## WORK INSTRUCTIONS
Omit all images, then repeat exactly the lines below from the one containing "Generate a Blender" through the one containing "def pdir(px,py): return", both ends included.

## DATA SUPPLIED
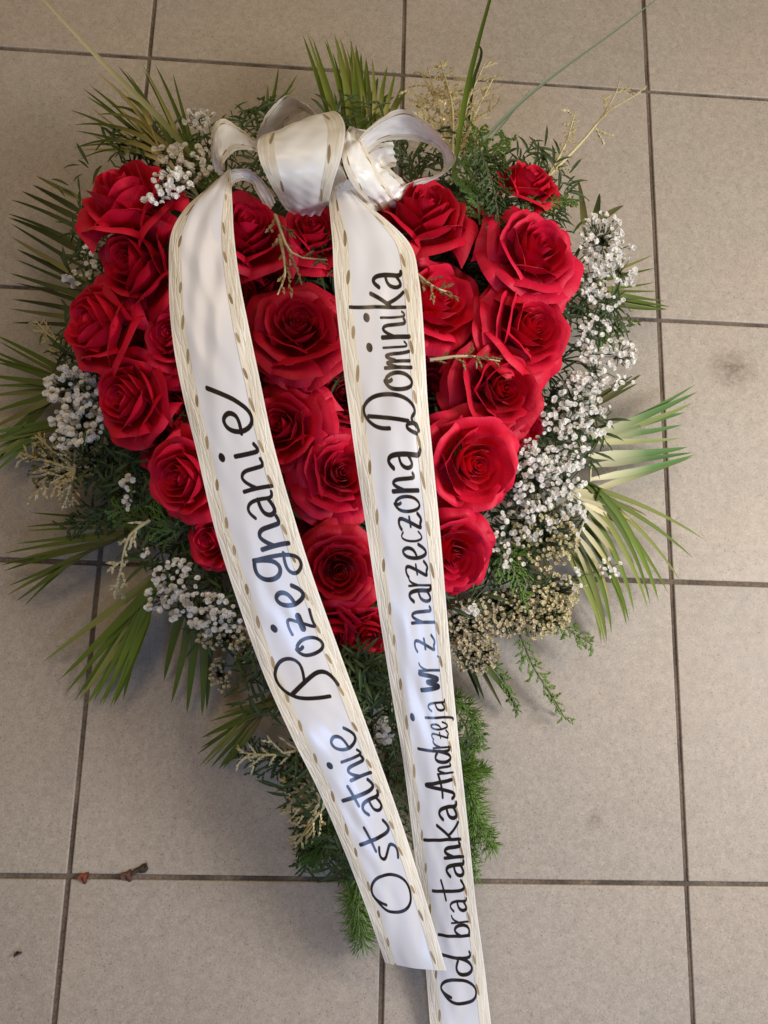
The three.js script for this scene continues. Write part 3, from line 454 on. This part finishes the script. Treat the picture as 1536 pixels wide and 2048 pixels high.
// ---------------------------------------------------------------- ribbons
// handwriting: strokes in a box, x along the line, y up, letters one unit high
const GL = {
  O: [[.6, 1.55, .2, 1.35, .02, .8, .1, .2, .4, 0, .75, .1, .98, .7, .95, 1.3, .7, 1.6, .42, 1.45, .3, 1.15]], o: [[.5, 1, .15, .9, .05, .5, .2, .05, .55, 0, .9, .25, .92, .7, .6, 1, .42, .85, .55, .75]],
  d: [[.75, .8, .45, 1, .12, .8, .08, .3, .35, 0, .7, .2, .85, .7], [1, 1.85, .9, 1.2, .8, .3, .95, 0, 1.1, .1]], b: [[.12, 1.9, .1, 1, .1, .1], [.1, .6, .4, 1, .85, .8, .9, .3, .5, 0, .1, .15]],
  r: [[.1, 1, .2, .5, .15, 0], [.18, .6, .45, .95, .85, .95]], a: [[.15, .8, .4, 1, .75, .9, .85, .5, .8, 0, 1.05, .02], [.82, .55, .35, .55, .1, .25, .35, 0, .8, .2]],
  t: [[.4, 1.75, .42, .8, .45, .2, .65, 0, .95, .2], [.0, 1.1, .5, 1.15, .95, 1.25]], n: [[.08, 1, .15, .5, .12, 0], [.14, .55, .4, .98, .72, .9, .78, .4, .82, .05, 1.05, .15]], k: [[.12, 1.9, .12, .9, .1, 0], [.85, 1.15, .4, .65, .14, .5], [.3, .62, .6, .2, .95, .02]],
  A: [[.0, .1, .12, -.15, .3, .1, .5, 1, .62, 1.75, .7, .9, .78, 0], [.1, .65, .5, .6, 1, .75]], z: [[.08, .9, .3, 1, .8, .95, .5, .5, .1, .05, .4, .1, .7, -.02, 1, .15], [.25, .5, .8, .52]], e: [[.12, .4, .6, .45, .85, .75, .6, 1, .2, .85, .08, .4, .35, 0, .75, .05, 1, .3]],
  E: [[.05, .45, .35, .4, .5, .7, .36, .98, .14, .85, .06, .4, .2, 0, .45, .0, .7, .4, .85, .8, 1, 1.25]], j: [[.5, 1, .55, .3, .4, -.45, .1, -.35], [.52, 1.6, .54, 1.62]], w: [[.03, 1, .15, .1, .3, .1, .5, .85, .55, .15, .75, .1, .95, 1]], '.': [[.4, .05, .5, .08]], c: [[.85, .85, .5, 1, .12, .75, .1, .25, .45, 0, .9, .2]],
  ą: [[.15, .8, .4, 1, .75, .9, .85, .5, .82, 0, .75, -.25, 1.05, -.3], [.82, .55, .35, .55, .1, .25, .35, 0, .8, .2]], D: [[.0, .05, .1, .4, .25, .35, .25, .0, .05, .0, .1, -.05, .35, .25, .55, -.02, .9, .3, .98, 1.2, .7, 1.75, .35, 1.7, .1, 1.3, .12, .95], [.42, 1.6, .38, .9, .3, .3]],
  m: [[.05, 1, .1, .5, .08, 0], [.1, .55, .28, .98, .42, .8, .45, .05], [.47, .6, .65, .98, .82, .85, .86, .3, .98, .05]], i: [[.3, 1, .35, .4, .45, .02, .85, .2], [.33, 1.5, .36, 1.52]], s: [[.85, .85, .5, 1, .2, .8, .5, .55, .85, .3, .5, 0, .1, .15]],
  P: [[.0, .3, .06, 1.1, .3, 1.6, .65, 1.75, .95, 1.4, .95, .95, .7, .75, .4, .9], [.24, 1.4, .45, .75, .55, .3, .4, .0, .18, -.08]], ż: [[.1, .95, .35, 1, .85, .95, .5, .5, .1, .02, .45, .1, .95, .05], [.25, .5, .8, .52], [.5, 1.5, .54, 1.52]], g: [[.8, .9, .45, 1, .12, .75, .15, .3, .5, .15, .8, .4, .85, .9], [.85, .9, .9, .2, .75, -.45, .35, -.5, .1, -.2, .4, .05, .9, -.05]],
};
function glyphs(ctx, g, x0, x1, base, xh, lw) {     // canvas x runs down the ribbon, canvas y across it
  const X = (u) => lerp(x0, x1, u), Y = (w) => base - w * xh;
  ctx.lineWidth = lw; ctx.lineCap = ctx.lineJoin = 'round';
  for (const s of GL[g]) {
    ctx.lineWidth = lw * clamp(Math.abs(x1 - x0) / 40, 0.55, 1) * (0.86 + 0.3 * ((Math.sin(x0 * 7.3 + s[0] * 31) + 1) / 2)); ctx.beginPath(); ctx.moveTo(X(s[0]), Y(s[1]));
    if (s.length === 4) ctx.lineTo(X(s[2]), Y(s[3]));
    else { for (let i = 2; i < s.length - 2; i += 2) { const mx = i < s.length - 4 ? (s[i] + s[i + 2]) / 2 : s[i + 2], my = i < s.length - 4 ? (s[i + 1] + s[i + 3]) / 2 : s[i + 3]; ctx.quadraticCurveTo(X(s[i]), Y(s[i + 1]), X(mx), Y(my)); } }
    if ((g === 'i' || g === 'j' || g === 'ż') && s.length === 4) { ctx.save(); ctx.lineWidth = lw * 1.9; ctx.stroke(); ctx.restore(); } else ctx.stroke();
  }
}
const CW = 2048, CH = 256, BORDER = 0.19;
const braid = (ctx, bump, seed) => {                // cream woven borders with a gold thread and little gold leaves
  const R = rng(seed), B = CH * BORDER;
  for (const top of [0, 1]) {
    const y = (q) => (top ? CH - q : q);
    ctx.fillStyle = bump ? '#606060' : '#f0e8d4'; ctx.fillRect(0, top ? CH - B : 0, CW, B);
    for (let k = 0; k < 5; k++) {
      ctx.strokeStyle = bump ? (k & 1 ? '#ffffff' : '#b0b0b0') : ['#f0e8d6', '#faf6ec', '#e6dcc6', '#f8f2e4', '#eee4d0'][k]; ctx.lineWidth = bump ? 5 : 4.5; ctx.beginPath();
      for (let x = 0; x <= CW; x += 6) { const q = 7 + k * (B - 12) / 5 + Math.sin(x / 17 + k * 2.1) * 4 + Math.sin(x / 41 + k) * 2; x ? ctx.lineTo(x, y(q)) : ctx.moveTo(x, y(q)); }
      ctx.stroke();
    }
    for (let k = 0; k < 190; k++) { const x = R() * CW, q = 6 + R() * (B - 12), l = 14 + R() * 26; ctx.strokeStyle = bump ? (k & 1 ? '#303030' : '#e0e0e0') : (k & 1 ? 'rgba(165,145,110,0.34)' : 'rgba(255,252,242,0.6)'); ctx.lineWidth = 1.6 + R() * 1.4; ctx.beginPath(); ctx.moveTo(x, y(q)); ctx.quadraticCurveTo(x + l / 2, y(q + (R() - .5) * 9), x + l, y(q + (R() - .5) * 8)); ctx.stroke(); }
    for (let x = 30 + top * 35; x < CW; x += 84) { ctx.fillStyle = bump ? '#ffffff' : (R() < .5 ? '#98815f' : '#ac9672'); ctx.save(); ctx.translate(x + R() * 26, y(B - 7)); ctx.rotate((top ? 1 : -1) * 0.25); ctx.beginPath(); ctx.ellipse(0, 0, 12 + R() * 5, 5.2, 0, 0, 7); ctx.fill(); ctx.restore(); }
    ctx.fillStyle = bump ? '#a0a0a0' : '#fdf8ee'; ctx.fillRect(0, top ? CH - 5 : 0, CW, 5);
  }
};
function tex(c, srgb) { const t = new THREE.CanvasTexture(c); if (srgb) t.colorSpace = THREE.SRGBColorSpace; t.magFilter = THREE.LinearFilter; t.wrapS = t.wrapT = THREE.ClampToEdgeWrapping; return t; }
function canvas() { const c = document.createElement('canvas'); c.width = CW; c.height = CH; return c; }
const bumpC = canvas(); { const x = bumpC.getContext('2d'); x.fillStyle = '#808080'; x.fillRect(0, 0, CW, CH); braid(x, true, 4); }
const bumpT = tex(bumpC);
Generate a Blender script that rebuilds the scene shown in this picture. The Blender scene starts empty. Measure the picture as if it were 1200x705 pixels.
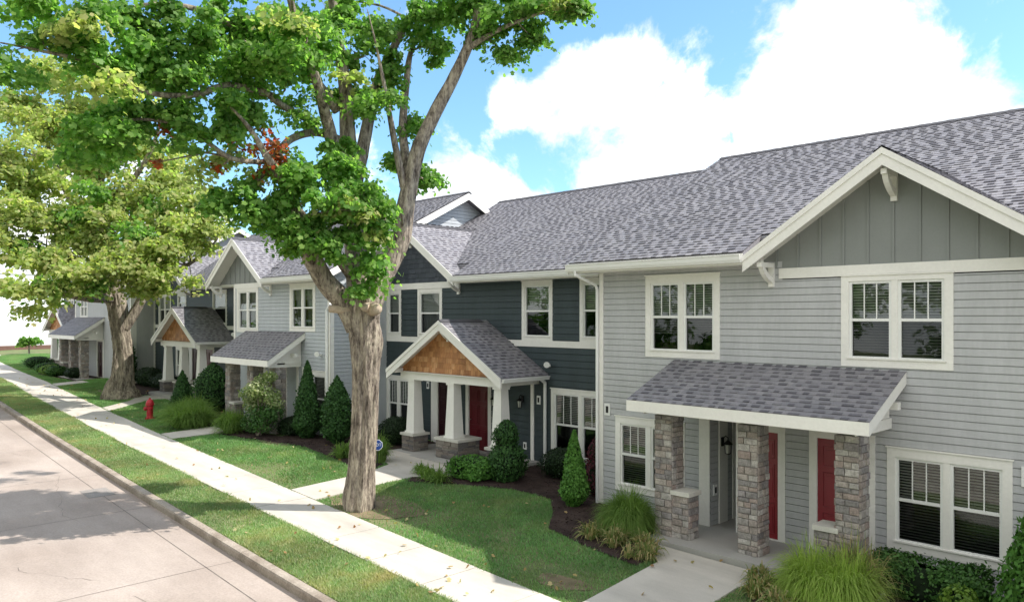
import bpy, bmesh, math, random
import numpy as np
from mathutils import Vector, Matrix, noise
R=math.radians
random.seed(7); rng=np.random.default_rng(7)
sc=bpy.context.scene
col=sc.collection

# ------------------------------------------------------------------ camera, sky, sun, exposure
FW=Vector((-0.7110460,0.7031455,0)); RT=Vector((0.7031455,0.7110460,0)); CH=4.0
cd=bpy.data.cameras.new('camera'); cam=bpy.data.objects.new('camera',cd); col.objects.link(cam)
cam.location=(0,0,CH); cam.rotation_euler=(R(90),0,math.atan2(-FW.x,FW.y))
cd.sensor_width=36; cd.lens=27.0; cd.shift_y=18.5/1200; cd.clip_end=2000; cd.clip_start=.1
sc.camera=cam
sc.view_settings.view_transform='Standard'; sc.view_settings.look='None'
sc.view_settings.gamma=1; sc.view_settings.use_curve_mapping=False
sc.view_settings.exposure=EXPOSURE=1.0
def at(px,py,Z):                       # photo pixel at depth Z (metres) -> world point
    return FW*Z+RT*((px-600)/900*Z)+Vector((0,0,CH+(371-py)/900*Z))
def pdir(px,py): return (FW+RT*((px-600)/900)+Vector((0,0,(371-py)/900))).normalized()

SUN_EL=R(48.5); SUN_AZ=math.atan2(.70,.71)       # direction towards the sun, angle from +X
sunv=Vector((math.cos(SUN_EL)*math.cos(SUN_AZ),math.cos(SUN_EL)*math.sin(SUN_AZ),math.sin(SUN_EL)))
sl=bpy.data.lights.new('sun','SUN'); sl.energy=3.7; sl.angle=R(.5); sl.color=(1,.95,.88)
so=bpy.data.objects.new('sun',sl); col.objects.link(so); so.rotation_euler=(-sunv).to_track_quat('-Z','Y').to_euler()

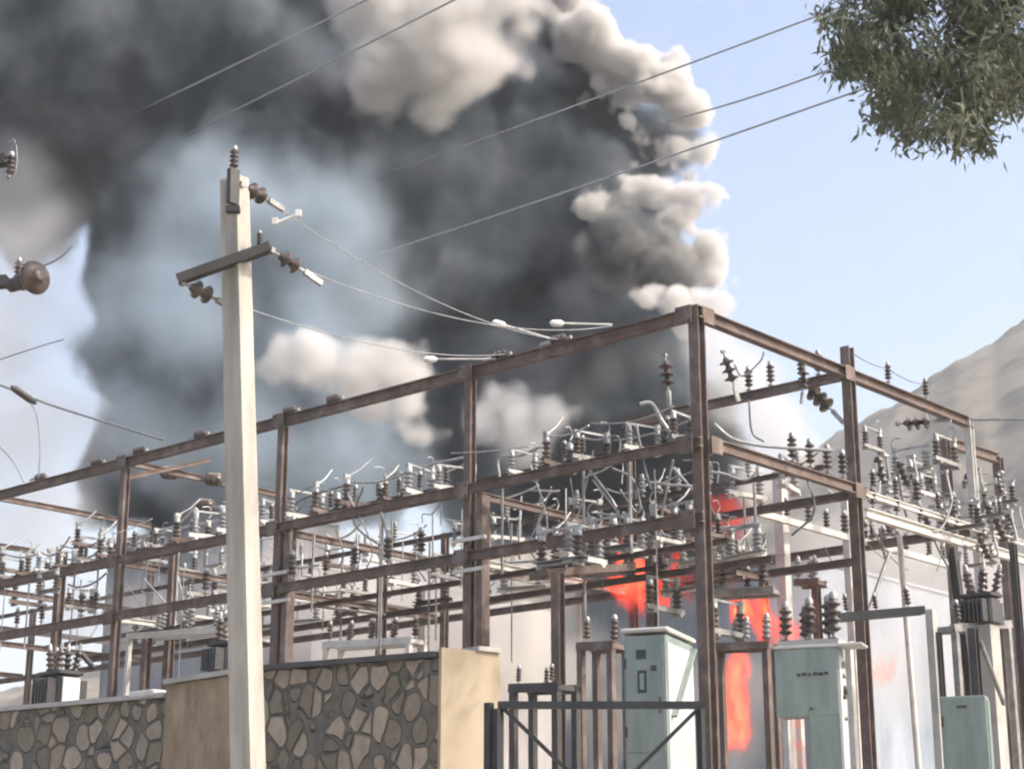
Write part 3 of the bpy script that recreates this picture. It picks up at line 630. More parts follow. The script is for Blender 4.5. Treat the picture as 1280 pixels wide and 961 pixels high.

## FINAL RESULT
Generate a Blender script that rebuilds the scene shown in this picture. The Blender scene starts empty. Measure the picture as if it were 1200x705 pixels.
import bpy, bmesh, math, random
import numpy as np
from mathutils import Vector, Matrix, noise
R=math.radians
random.seed(7); rng=np.random.default_rng(7)
sc=bpy.context.scene
col=sc.collection

# ------------------------------------------------------------------ camera, sky, sun, exposure
FW=Vector((-0.7110460,0.7031455,0)); RT=Vector((0.7031455,0.7110460,0)); CH=4.0
cd=bpy.data.cameras.new('camera'); cam=bpy.data.objects.new('camera',cd); col.objects.link(cam)
cam.location=(0,0,CH); cam.rotation_euler=(R(90),0,math.atan2(-FW.x,FW.y))
cd.sensor_width=36; cd.lens=27.0; cd.shift_y=18.5/1200; cd.clip_end=2000; cd.clip_start=.1
sc.camera=cam
sc.view_settings.view_transform='Standard'; sc.view_settings.look='None'
sc.view_settings.gamma=1; sc.view_settings.use_curve_mapping=False
sc.view_settings.exposure=EXPOSURE=1.0
def at(px,py,Z):                       # photo pixel at depth Z (metres) -> world point
    return FW*Z+RT*((px-600)/900*Z)+Vector((0,0,CH+(371-py)/900*Z))
def pdir(px,py): return (FW+RT*((px-600)/900)+Vector((0,0,(371-py)/900))).normalized()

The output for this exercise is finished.